Earlier that same week, Lebanese President Joseph Aoun began his own General Assembly speech by declaring, “I stand before you today talking about peace.” In mid-October, after the Gaza ceasefire and President Trump’s triumphant visit to the region, Aoun said his country and Israel need to negotiate. Shortly thereafter, he urged indirect talks with Israel, noting that his country “cannot be outside the current path in the region, which is the path of crisis resolution.” Even Prime Minister Nawaf Salam has floated the idea of peace with Israel, as long as it is pursued alongside the creation of a Palestinian state.
The Trump administration seems to have noticed. In his speech last month before the Israeli Knesset in Jerusalem, Trump said, “My administration is actively supporting the new president of Lebanon and his mission to permanently disarm Hezbollah’s terror brigades.” He added another nod to Aoun: “He’s doing very well. … Good things are happening there, really good things.”
The main obstacle blocking the leap from rhetoric to peacemaking is Hezbollah and its radical Shiite allies. Even in its weakened state, Hezbollah remains armed and dangerous, able to cow moderate political forces in the country and finance the rebuilding of its arsenal. Disarming Hezbollah is the main prerequisite for peace.
But Lebanon’s leaders have signaled their reluctance to use the full power of the state and the army to implement Hezbollah’s disarmament. This hesitancy might become especially apparent after Jan. 1, when, according to the Lebanese government’s disarmament plan, the focus should turn to Hezbollah’s weapons north of the Litani River. If disarmament remains stalled then, Israel will be far more likely to launch an operation to complete the mission itself, as U.S. envoy Tom Barrack recently warned.
One way to avert a catastrophic return to war would be for Lebanon and Israel to begin their own peace process. Movement on normalization would not substitute for disarmament. But if diplomacy were pursued as an alternative to Israeli military action against Hezbollah, the very fact of the talks would undermine Hezbollah’s effort to claw back its political influence. And practical progress could show the Lebanese people the potential benefits of peacemaking.

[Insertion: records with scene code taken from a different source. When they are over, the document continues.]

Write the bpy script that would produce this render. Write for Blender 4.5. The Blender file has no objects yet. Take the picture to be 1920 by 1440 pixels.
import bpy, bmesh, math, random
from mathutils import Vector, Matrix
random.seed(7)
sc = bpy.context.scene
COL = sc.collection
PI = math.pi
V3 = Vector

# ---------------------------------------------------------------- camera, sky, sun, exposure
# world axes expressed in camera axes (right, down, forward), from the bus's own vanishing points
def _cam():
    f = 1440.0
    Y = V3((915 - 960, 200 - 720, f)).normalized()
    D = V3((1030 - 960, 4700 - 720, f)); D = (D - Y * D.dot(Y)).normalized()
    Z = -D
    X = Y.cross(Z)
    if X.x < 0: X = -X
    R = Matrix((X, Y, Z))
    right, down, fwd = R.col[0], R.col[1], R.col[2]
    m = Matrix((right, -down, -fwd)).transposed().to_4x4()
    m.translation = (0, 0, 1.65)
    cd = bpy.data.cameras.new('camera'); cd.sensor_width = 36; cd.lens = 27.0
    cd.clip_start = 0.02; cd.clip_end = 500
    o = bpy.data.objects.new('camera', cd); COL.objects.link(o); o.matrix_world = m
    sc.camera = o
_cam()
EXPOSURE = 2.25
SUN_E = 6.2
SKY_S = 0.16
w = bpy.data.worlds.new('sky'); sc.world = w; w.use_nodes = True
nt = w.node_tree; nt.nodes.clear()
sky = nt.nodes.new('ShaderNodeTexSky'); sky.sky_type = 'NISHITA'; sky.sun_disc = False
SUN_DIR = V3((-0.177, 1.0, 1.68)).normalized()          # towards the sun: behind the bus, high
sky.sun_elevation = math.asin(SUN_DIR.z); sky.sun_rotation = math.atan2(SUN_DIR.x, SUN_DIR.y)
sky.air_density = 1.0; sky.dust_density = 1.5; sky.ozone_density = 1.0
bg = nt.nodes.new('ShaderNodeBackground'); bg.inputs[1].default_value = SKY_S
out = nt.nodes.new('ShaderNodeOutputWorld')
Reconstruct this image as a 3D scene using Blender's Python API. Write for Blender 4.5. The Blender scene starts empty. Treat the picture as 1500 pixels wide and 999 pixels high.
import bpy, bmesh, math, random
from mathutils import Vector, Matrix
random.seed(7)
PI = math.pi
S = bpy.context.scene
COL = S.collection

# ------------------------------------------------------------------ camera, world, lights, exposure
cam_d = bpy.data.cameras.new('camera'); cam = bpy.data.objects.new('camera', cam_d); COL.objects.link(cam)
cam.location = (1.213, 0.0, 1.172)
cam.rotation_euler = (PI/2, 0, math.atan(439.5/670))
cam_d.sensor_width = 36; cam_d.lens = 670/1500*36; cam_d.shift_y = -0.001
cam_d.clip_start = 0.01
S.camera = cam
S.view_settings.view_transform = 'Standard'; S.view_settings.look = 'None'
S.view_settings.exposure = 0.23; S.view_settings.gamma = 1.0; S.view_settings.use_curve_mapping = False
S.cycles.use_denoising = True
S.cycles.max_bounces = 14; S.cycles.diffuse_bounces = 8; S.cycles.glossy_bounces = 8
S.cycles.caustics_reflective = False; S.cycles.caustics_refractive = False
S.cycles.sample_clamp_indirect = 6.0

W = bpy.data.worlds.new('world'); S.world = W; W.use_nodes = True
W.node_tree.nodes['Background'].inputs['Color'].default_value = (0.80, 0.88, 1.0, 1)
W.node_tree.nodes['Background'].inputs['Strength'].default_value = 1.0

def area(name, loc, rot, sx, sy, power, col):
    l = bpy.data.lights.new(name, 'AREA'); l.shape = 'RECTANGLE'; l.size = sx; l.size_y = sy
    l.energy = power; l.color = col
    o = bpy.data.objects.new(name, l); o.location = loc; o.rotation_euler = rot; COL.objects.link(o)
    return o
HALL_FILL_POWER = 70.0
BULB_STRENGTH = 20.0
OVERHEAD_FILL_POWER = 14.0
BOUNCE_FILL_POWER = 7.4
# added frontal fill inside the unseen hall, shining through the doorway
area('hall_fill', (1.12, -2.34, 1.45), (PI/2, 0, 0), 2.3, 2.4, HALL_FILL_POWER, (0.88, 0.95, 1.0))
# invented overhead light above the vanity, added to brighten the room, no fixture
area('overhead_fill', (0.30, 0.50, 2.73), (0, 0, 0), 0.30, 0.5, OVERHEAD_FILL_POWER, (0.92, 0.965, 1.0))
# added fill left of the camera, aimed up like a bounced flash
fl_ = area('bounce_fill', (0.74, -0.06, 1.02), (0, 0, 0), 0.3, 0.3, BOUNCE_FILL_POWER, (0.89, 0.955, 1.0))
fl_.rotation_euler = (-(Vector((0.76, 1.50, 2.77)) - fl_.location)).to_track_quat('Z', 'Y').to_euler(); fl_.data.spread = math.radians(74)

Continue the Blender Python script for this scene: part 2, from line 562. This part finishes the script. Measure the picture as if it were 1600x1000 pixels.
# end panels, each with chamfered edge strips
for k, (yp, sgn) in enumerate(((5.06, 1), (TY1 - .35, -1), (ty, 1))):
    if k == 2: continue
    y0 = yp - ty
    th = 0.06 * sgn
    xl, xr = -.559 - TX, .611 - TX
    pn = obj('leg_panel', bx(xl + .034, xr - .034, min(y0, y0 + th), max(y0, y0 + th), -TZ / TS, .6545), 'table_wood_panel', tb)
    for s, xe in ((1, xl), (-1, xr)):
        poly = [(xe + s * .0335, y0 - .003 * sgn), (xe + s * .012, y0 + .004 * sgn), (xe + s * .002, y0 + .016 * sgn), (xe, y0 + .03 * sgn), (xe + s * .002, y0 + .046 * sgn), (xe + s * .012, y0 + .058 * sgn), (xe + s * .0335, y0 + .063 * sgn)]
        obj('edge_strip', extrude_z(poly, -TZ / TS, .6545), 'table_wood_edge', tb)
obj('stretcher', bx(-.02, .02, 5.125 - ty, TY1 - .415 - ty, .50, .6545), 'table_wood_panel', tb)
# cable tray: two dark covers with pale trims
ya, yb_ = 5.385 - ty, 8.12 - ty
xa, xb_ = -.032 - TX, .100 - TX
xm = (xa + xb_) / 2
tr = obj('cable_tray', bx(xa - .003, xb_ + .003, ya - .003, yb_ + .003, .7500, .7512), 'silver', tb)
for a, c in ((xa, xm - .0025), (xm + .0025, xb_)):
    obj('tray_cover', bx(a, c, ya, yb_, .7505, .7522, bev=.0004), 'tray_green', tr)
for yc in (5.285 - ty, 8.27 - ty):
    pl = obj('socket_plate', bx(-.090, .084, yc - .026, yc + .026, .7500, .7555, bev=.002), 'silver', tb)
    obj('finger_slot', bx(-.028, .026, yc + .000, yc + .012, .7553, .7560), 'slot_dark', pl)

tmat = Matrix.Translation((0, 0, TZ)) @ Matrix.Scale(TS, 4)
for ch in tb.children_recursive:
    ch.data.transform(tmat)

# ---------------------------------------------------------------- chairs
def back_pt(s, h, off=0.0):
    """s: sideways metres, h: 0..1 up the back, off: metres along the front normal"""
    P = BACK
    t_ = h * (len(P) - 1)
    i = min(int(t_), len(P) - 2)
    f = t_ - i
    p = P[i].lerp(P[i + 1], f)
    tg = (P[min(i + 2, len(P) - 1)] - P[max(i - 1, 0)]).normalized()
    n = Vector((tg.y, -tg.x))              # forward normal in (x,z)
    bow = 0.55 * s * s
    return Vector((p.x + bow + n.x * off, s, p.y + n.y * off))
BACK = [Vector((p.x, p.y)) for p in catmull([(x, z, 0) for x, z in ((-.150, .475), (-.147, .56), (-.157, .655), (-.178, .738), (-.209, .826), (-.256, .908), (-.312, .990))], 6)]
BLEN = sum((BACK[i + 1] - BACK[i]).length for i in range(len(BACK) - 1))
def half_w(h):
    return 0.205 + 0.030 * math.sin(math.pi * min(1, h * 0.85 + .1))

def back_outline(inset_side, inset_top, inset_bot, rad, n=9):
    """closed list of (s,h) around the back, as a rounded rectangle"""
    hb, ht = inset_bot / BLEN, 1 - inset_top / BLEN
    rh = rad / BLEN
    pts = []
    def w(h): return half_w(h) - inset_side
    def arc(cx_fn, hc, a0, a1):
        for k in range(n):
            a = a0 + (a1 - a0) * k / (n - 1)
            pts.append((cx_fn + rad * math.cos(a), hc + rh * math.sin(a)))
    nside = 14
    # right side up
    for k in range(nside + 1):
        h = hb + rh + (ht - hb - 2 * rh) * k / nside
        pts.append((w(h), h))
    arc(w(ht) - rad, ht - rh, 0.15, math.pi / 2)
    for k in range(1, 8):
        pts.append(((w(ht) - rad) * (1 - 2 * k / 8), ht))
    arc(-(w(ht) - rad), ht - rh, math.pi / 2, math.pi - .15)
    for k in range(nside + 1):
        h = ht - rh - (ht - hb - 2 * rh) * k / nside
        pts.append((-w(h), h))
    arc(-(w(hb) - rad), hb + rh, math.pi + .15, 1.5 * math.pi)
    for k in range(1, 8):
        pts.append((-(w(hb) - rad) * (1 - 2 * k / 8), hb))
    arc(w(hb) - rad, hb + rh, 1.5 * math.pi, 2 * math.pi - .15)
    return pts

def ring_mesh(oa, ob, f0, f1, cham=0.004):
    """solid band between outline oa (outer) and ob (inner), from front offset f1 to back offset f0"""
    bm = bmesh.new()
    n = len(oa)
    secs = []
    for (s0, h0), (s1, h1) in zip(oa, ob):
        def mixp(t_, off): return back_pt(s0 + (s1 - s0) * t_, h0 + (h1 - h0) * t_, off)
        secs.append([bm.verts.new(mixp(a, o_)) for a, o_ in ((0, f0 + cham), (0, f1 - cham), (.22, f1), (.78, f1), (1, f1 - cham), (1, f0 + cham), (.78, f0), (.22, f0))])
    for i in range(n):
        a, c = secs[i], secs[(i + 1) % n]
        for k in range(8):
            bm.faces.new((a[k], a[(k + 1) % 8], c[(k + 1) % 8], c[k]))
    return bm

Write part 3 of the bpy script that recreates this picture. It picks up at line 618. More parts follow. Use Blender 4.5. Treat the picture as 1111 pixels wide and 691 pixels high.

For now, Lebanese leaders appear to be linking their own willingness to negotiate to an end of the Gaza war and a pathway to Palestinian statehood before considering normalizing ties with Israel. Lebanon’s leaders also resent Israel’s continued control of several positions inside Lebanese territory. But the risk of another round of disastrous warfare might be enough for Aoun and Salam to consider putting Lebanese national interests first and trying diplomacy with Israel.
The Trump administration should do more to get things going. Special envoy Steve Witkoff could push to enlist America’s key Arab partners to encourage the Lebanese to begin negotiations with Israel untethered from the Palestinian question. At the same time, the U.S. should incentivize Beirut to negotiate by offering help to Lebanon’s desperate economy, which has shrunk by nearly 40 percent since 2019. All international reconstruction aid and investment should be linked to the Lebanese government taking incremental peacemaking steps, such as properly demarcating borders, coordinating on water management and energy supplies, and repealing Lebanon’s counterproductive anti-normalization laws banning contact with Israeli citizens.
Finally, the administration should remind Lebanon that choosing to neither disarm Hezbollah nor pursue diplomacy with Israel will come with costs. Those could entail losing U.S. aid to the Lebanese Armed Forces, losing U.S. backing of international support for Lebanon’s economy and losing U.S. willingness to restrain Israel from disarming Hezbollah “the hard way.”
To be sure, even incremental steps toward peace will be an uphill climb in a country long dominated by Iran’s chief regional proxy. But there is a rare opening to explain to ordinary Lebanese the benefits that could come from diplomacy with Israel. With all the complications on the Gaza front, maybe Lebanon-Israel peace will give Trump another shot at that Nobel Prize.